Aussi le Nicaragua est-il agité par un conflit institutionnel
qui s'ajoute au souvenir des fraudes supposées perpétrées
par les sandinistes aux élections municipales de 2008. L'opposition,
l'Eglise nicaraguayenne, les Etats-Unis et l'Union européenne s'en
étaient alors émus. Dans ces circonstances, un regain de violence
risque de secouer le Nicaragua à l'approche des élections présidentielle
et législatives du 6 novembre.
Au
GUATEMALA, la Constitution prohibe toute réélection présidentielle,
consécutive ou non. Le président en exercice, le socialiste
modéré Alvaro Colom, ne sera donc pas candidat le 11 septembre.
Sa femme,
Sandra Torres de Colom, devrait également être écartée
par la Charte suprême pour son degré de parenté avec
le chef de l'Etat. Elle a néanmoins annoncé sa candidature
à la présidence.
Devant le tollé général,
le couple présidentiel, voulant manifestement conserver le pouvoir,
a entamé une procédure de divorce par consentement mutuel afin
de tenter de soustraire Sandra Torres à l'interdit constitutionnel.
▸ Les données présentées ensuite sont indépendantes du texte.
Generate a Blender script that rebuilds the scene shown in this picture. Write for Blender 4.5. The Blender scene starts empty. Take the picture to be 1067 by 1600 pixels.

Cette manoeuvre polémique pourrait être soumise à l'appréciation
de la justice. Actuellement, le favori des sondages est le
candidat de la droite, l'ancien général Otto Pérez Molina.
En 2007, il s'était incliné au second tour, avec 47,16% des
suffrages devant les 52,84% d'Alvaro Colom.
En
HAÏTI, le second tour de l'élection présidentielle
a opposé le 20 mars, dans un calme relatif, l'ancienne Première
dame
Mirlande Manigat au chanteur
Michel Martelly. La publication de sondages
à la sortie des urnes a été évitée. Le
victoire de Michel Martelly, avec 67,57% des suffrages, a été
annoncée le 4 avril. Le président élu n'a aucune expérience
politique. Divers observateurs le classent à droite.